In a recent case heard at County Court in London, the plaintiff’s claim was dismissed, and the defendant found not to be liable for damages or loss of value to her neighbour’s property caused by Japanese knotweed. Furthermore, the plaintiff was ordered to pay the defendant’s legal costs, making her liable for a bill estimated to exceed £100,000. Ouch.

While the judge, Grahame Aldous KC, highlighted that the plaintiff had been ‘obstructive’ in the witness box – in contrast to the defendant (a ‘careful witness who was trying to assist [the judge]’) – the crux of the case seems to have been that the judge found it credible that the defendant had not known that…

the plants in her garden were Japanese knotweed, nor that they posed a significant problem.

While the plaintiff claimed that the defendant knew for years that Japanese knotweed was present in her garden and chose not to have it removed or dealt with, the defendant stated that she was not interested in gardening, and the court agreed that she had taken a reasonable approach to removing the knotweed once she became aware of it in 2017.

While there was also some suggestion from an expert witness (a Japanese knotweed specialist) that the plant had been present in the plaintiff’s garden, as well as the defendant’s, prior to 2017, the defendant’s insistence that she had known nothing about Japanese knotweed and was shocked to be told that it was present in her garden seems to have weighed significantly in the judgement – in other words, the defendant’s ignorance was (a part of) her defence.

While this case has been judged on its own merits, it does beg a few questions, including highlighting that although knowledge of Japanese knotweed, particularly among homeowners, has grown greatly since the UK press first started widely reporting on homeowners being denied mortgages in 2010 and the infamous Mail Online story “couple forced to demolish their home” in 2011, there is still something of a blind spot among homeowners as to the problems that this plant can cause.

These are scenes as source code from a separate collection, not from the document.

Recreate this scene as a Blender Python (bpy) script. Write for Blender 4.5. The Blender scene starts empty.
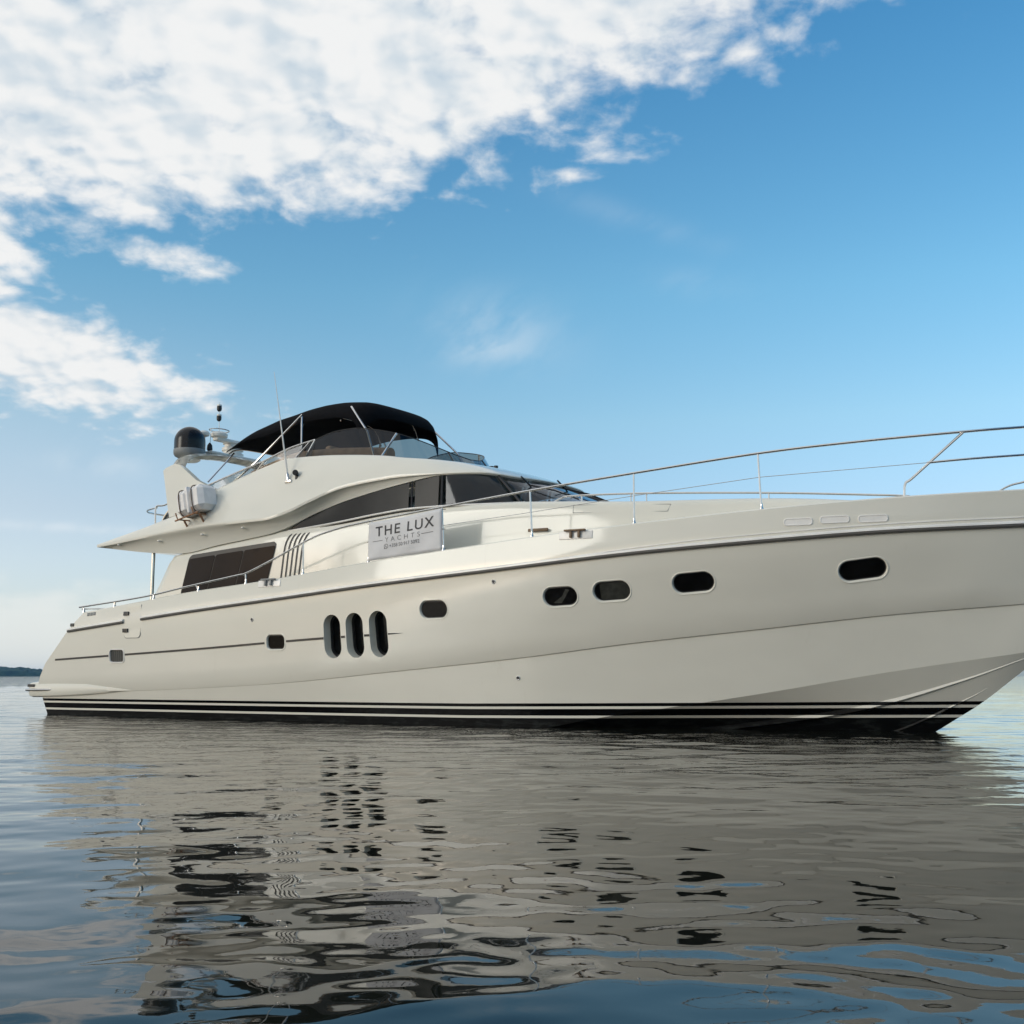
import bpy, bmesh, math, random
import numpy as np
from mathutils import Vector, Matrix
from mathutils.bvhtree import BVHTree
R = math.radians
scn = bpy.context.scene
COL = scn.collection
random.seed(4)

# ------------------------------------------------------------------ camera
YAW = R(34.0)
FPX = 1200.0
PITCH = math.atan(164.0 / FPX)
cam_d = bpy.data.cameras.new('camera')
cam_d.sensor_width = 36.0
cam_d.lens = 36.0 * FPX / 1024.0
cam_d.clip_start = 0.05
cam_d.clip_end = 20000
cam = bpy.data.objects.new('camera', cam_d)
COL.objects.link(cam)
CAM = Vector((24.78533, -19.82856, 0.875))
cam.location = CAM
cam.rotation_euler = (R(90) + PITCH, 0, YAW)
scn.camera = cam
RIGHT = Vector((math.cos(YAW), math.sin(YAW), 0))
HEAD = Vector((-math.sin(YAW), math.cos(YAW), 0))

# ------------------------------------------------------------------ light
SUN_AZ = R(-116.0)          # measured from the camera heading, negative = to the left
SUN_EL = R(16.0)
SUN_STRENGTH = 0.78
SKY_STRENGTH = 0.13
scn.view_settings.view_transform = 'Standard'
scn.view_settings.look = 'None'
scn.view_settings.exposure = 0.38
scn.view_settings.gamma = 1.0
sd = (HEAD * math.cos(SUN_AZ) + RIGHT * math.sin(SUN_AZ)) * math.cos(SUN_EL) + Vector((0, 0, math.sin(SUN_EL)))
sun_d = bpy.data.lights.new('sun', 'SUN')
sun_d.energy = SUN_STRENGTH
sun_d.angle = R(24)
sun_d.color = (1.0, 0.965, 0.87)
sun = bpy.data.objects.new('sun', sun_d)
COL.objects.link(sun)
sun.rotation_euler = sd.to_track_quat('Z', 'Y').to_euler()
sun.location = (0, 0, 60)


class NT:
    """small node-tree helper"""
    def __init__(s, tree):
        s.t = tree
        s.t.nodes.clear()

    def n(s, kind, **kw):
        nd = s.t.nodes.new(kind)
        for k, v in kw.items():
            setattr(nd, k, v)
        return nd

    def link(s, a, b):
        s.t.links.new(a, b)

    def setin(s, sock, v):
        if hasattr(v, 'is_output') or isinstance(v, bpy.types.NodeSocket):
            s.t.links.new(v, sock)
        elif v is not None:
            sock.default_value = v

    def math(s, op, a, b=None, c=None, clamp=False):
        nd = s.n('ShaderNodeMath', operation=op)
        nd.use_clamp = clamp
        for i, v in enumerate((a, b, c)):
            if v is not None:
                s.setin(nd.inputs[i], v)
        return nd.outputs[0]

    def vmath(s, op, a, b=None):
        nd = s.n('ShaderNodeVectorMath', operation=op)
        s.setin(nd.inputs[0], a)
        if b is not None:
            s.setin(nd.inputs[1], b)
        return nd

    def dot(s, a, v):
        return s.vmath('DOT_PRODUCT', a, tuple(v)).outputs['Value']

    def comb(s, x, y, z=0.0):
        nd = s.n('ShaderNodeCombineXYZ')
        for i, v in enumerate((x, y, z)):
            s.setin(nd.inputs[i], v)
        return nd.outputs[0]

    def noise(s, vec, scale=1.0, detail=4.0, rough=0.5, dist=0.0, dim='3D'):
        nd = s.n('ShaderNodeTexNoise', noise_dimensions=dim)
        s.setin(nd.inputs['Vector'], vec)
        nd.inputs['Scale'].default_value = scale
        nd.inputs['Detail'].default_value = detail
        nd.inputs['Roughness'].default_value = rough
        nd.inputs['Distortion'].default_value = dist
        return nd.outputs[0]

    def smooth(s, v, lo, hi, a=0.0, b=1.0):
        nd = s.n('ShaderNodeMapRange', interpolation_type='SMOOTHSTEP')
        s.setin(nd.inputs[0], v)
        nd.inputs[1].default_value = lo
        nd.inputs[2].default_value = hi
        nd.inputs[3].default_value = a
        nd.inputs[4].default_value = b
        return nd.outputs[0]

    def mix(s, f, a, b):
        nd = s.n('ShaderNodeMix', data_type='RGBA')
        s.setin(nd.inputs[0], f)
        for i, v in ((6, a), (7, b)):
            if isinstance(v, tuple) and len(v) == 3:
                v = v + (1.0,)
            s.setin(nd.inputs[i], v)
        return nd.outputs[2]


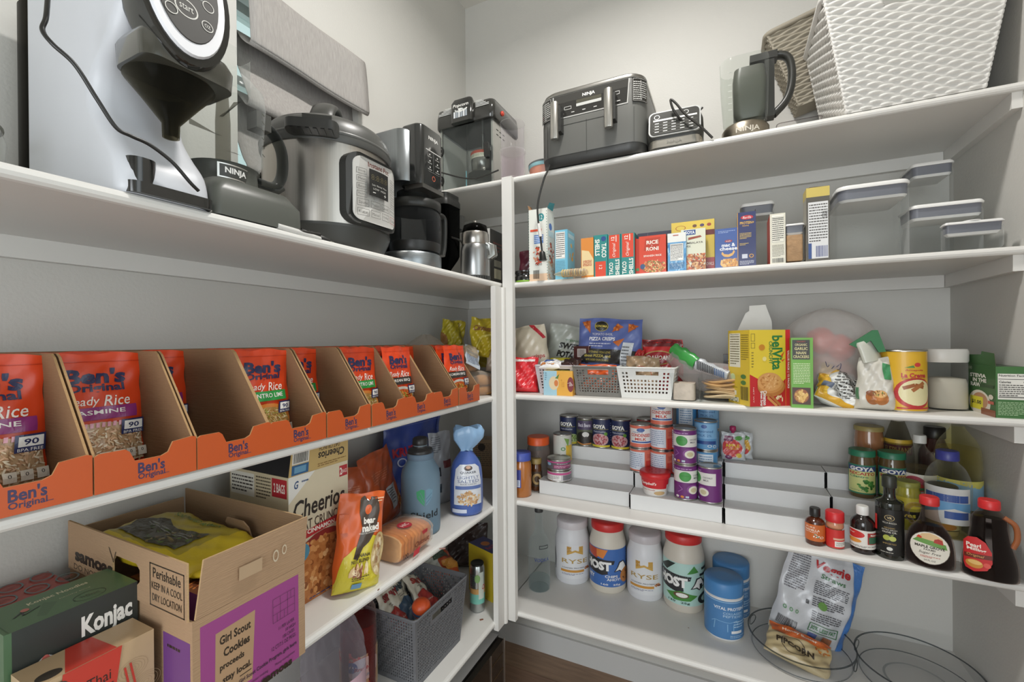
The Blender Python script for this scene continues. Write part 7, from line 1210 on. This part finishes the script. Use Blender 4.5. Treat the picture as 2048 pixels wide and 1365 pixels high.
a_ = MB('carton'); art(a_, lambda u, v, h: (-.062+u*.12, -.0615-h, .005+v*.07), [('p', [(.62, .95), (.82, .95), (.80, .80), (.66, .78)], 'b02c34'), ('t', 'Oatnut', .62, .52, .5, .22, '7a3a26', {'sh': .3, 'b': .03}), ('p', [(.30, .05), (.5, .1), (.56, .36), (.34, .30)], 'c0323a'), ('t', '100', .08, .3, .16, .22, '4a2a20', {'b': .03})]); a_.build('side_print', lf); a_ = MB('carton'); art(a_, lambda u, v, h: (-.062+u*.12, -.05+v*.1, .0875+h), [('e', .5, .35, .16, .2, 'b8323c'), ('t', 'HIC', .5, .35, .2, .14, 'e6d0c8', {'b': .02})]); a_.build('top_print', lf)
# orange pouches, pancake mix bag, bottle, rice cakes
for i, (lb, loc, rz_, w_, h_) in enumerate((('plain orange pouch behind the cereal box, left of two', (.150, -.890, zC+.001), 1.40, .15, .205), ('plain orange pouch left of the blue steel bottle', (.150, -.722, zC+.001), 1.75, .155, .225))):
    bagobj('snack_pouch', lb, loc, (math.radians(-9), math.radians(-5 if i else 4), rz_), w_, h_, .05, 'b4532c', [('lines', .15, .60, .75, .75, 5, 'c97a58'), ('p', [(.50, .18), (.78, .22), (.80, .50), (.54, .46)], 'c3c6c8'), ('lines', .56, .24, .75, .45, 6, '4a4a4c')]+([('blobs', .9, .2, .1, .15, 30, .04, ['c98a4c', '8a4a28', 'e0b878'])] if i else []), 60+i, wr=.004, h0=.002, group='plain orange pouches')
bagobj('pancake_mix_bag', 'large blue pancake mix bag at the back of cereal shelf', (.085, -.500, zC+.001), (math.radians(-3), 0, 1.50), .285, .290, .07, '3f55a8', [('t', 'KRUSTEAZ', .38, .62, .62, .11, 'b82e40', {'b': .05}), ('ring', .18, .50, .06, .05, .25, 'cfd6ea'), ('t', 'LIGHT & FLUFFY', .46, .50, .40, .045, 'b8c4e4', {'b': .02}), ('r', 0, .9, 1, .91, '6a7cc4'), ('r', .93, 0, 1, 1, '5a70bc')], 63, wr=.005, h0=.004)
bagobj('foil_pouch', 'silver white pouch between blue bottle and rice cakes', (.205, -.520, zC+.001), (math.radians(-2), 0, 1.2), .09, .245, .04, '9a9ca2', [('lines', .1, .72, .5, .95, 8, '5a5c64'), ('r', .1, .40, .42, .52, '23252c'), ('r', .1, .18, .42, .30, '2f3d4a'), ('r', .55, .5, .95, .6, '6a2c30')], 64)
lay('small_carton', 'tan printed carton in the corner behind the rice cakes', .215, -.205, zC+.0006, .25, .13, .07, .155, '9a8264', {'front': [('lines', .1, .3, .9, .92, 12, '6a5a48'), ('e', .3, .8, .12, .1, '3f352c'), ('r', .15, .4, .25, .55, '5a8a7a')]})
bx_, by_, br_ = .274, -.718, .0565
b_ = thing('steel_bottle', 'blue-grey steel water bottle with black screw lid', 'water bottle', (bx_, by_, zC+.0006), face_cam((bx_, by_), .22)); b_.scale = (1, 1, .955); m_ = MB('matte')
m_.lathe([(.052, 0), (.0555, .004), (br_, .012), (br_, .172), (.0535, .190), (.040, .214), (.0365, .222)], '6b8496', n=64); art(m_, cyl_map(br_, .012, .172), [('t', 'Shield', .50, .33, .48, .13, '23292e', {'b': .015}), ('p', [(.36, .78), (.44, .82), (.49, .80), (.49, .50), (.42, .58), (.37, .66)], '3f9a6a'), ('p', [(.51, .80), (.56, .82), (.63, .78), (.62, .66), (.57, .57), (.51, .50)], '6f93a8'), ('pl', [(.49, .52), (.40, .70)], .008, '6b8496'), ('pl', [(.49, .60), (.42, .76)], .008, '6b8496'), ('pl', [(.51, .55), (.60, .66)], .008, '4a6a84'), ('pl', [(.51, .63), (.61, .73)], .008, '4a6a84'), ('e', .48, .13, .025, .035, '8a8a7c')], cell=.03, h0=.0004); m_.build('body', b_)
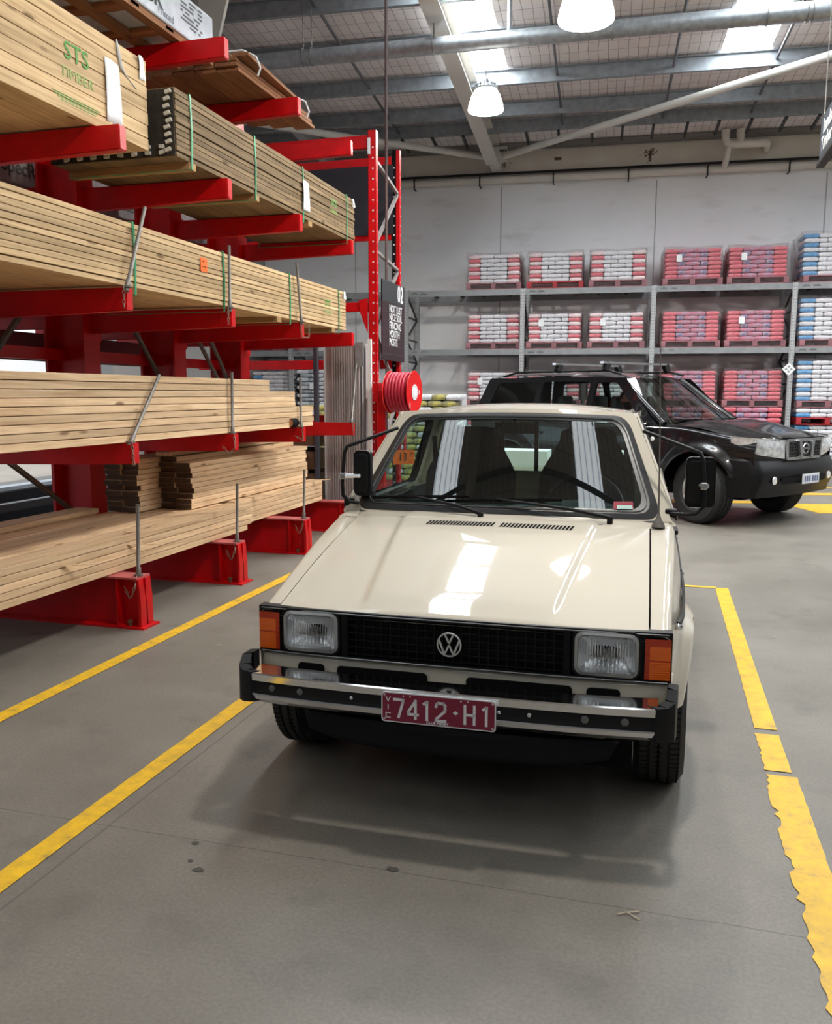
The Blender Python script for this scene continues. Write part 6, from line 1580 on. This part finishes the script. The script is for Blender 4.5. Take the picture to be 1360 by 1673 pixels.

What’s more, there’s ever-changing guidance from the government and organisations including RICS as regards Japanese knotweed on domestic properties and there is still no obligation for vendors of domestic properties to make reasonable enquiries into Japanese knotweed before answering the question on the TA6 conveyancing form “Is the property affected by Japanese knotweed?”. The question can still be answered “Not known”, meaning that caveat emptor is very much the watchword in any house purchase!

While we have heard claims before of similar sums to the £150,000 reduction in the property value claimed here, and while there have been significant County Court judgements and other settlements in respect of Japanese knotweed, it is not immediately clear in this case that the difference between the price received for the house and the valuation (which was potentially an estate agent’s valuation) was entirely due to the presence of Japanese knotweed.

Estimates suggest that the presence of Japanese knotweed on a domestic property can result in an average loss of value of 5% (which in the case above would represent around £55,000 based on the £1.1m valuation).

It’s also important to note that while Japanese knotweed treatment is costly in relative terms, herbicide treatment regimes lasting five years (or more), backed by insurance backed guarantees (generally of ten years duration) are available from reputable contractors for a few thousand pounds – and a total fee over £5,000 would be expected only for a very large infestation (either a large infestation on open land or infestation spread across multiple properties).

The additional loss in value (comparing a loss of £55,000 with remediation costs less than £5,000) is dependent on the prices that buyers are willing to pay, as well as valuation surveys. The discrepancy is assumed to represent the loss of amenity (including ability to use affected areas during the treatment program) the potential for re-infestation from Japanese knotweed on adjacent properties and the potential effect on re-sale value (which is something of a chicken-and-egg question, if you think about it!).

While INNSA is firmly behind homeowners who take reasonable measures to remediate Japanese knotweed on their property and doesn’t feel that they should be punished for doing this – and while furthermore we are against a culture of frivolous litigation, particularly where remediation can be put in place for a fraction of the cost of legal proceedings, we would not want to see a situation develop where feigning ignorance becomes de rigeur in order to try to evade responsibility for managing invasive species or to defend against knowing inaction on such a problem.

In any case, if you thought the moral of this story was going to be about ignorance – it’s absolutely not… it’s the old chestnut “when two people go to court, the lawyers always win”.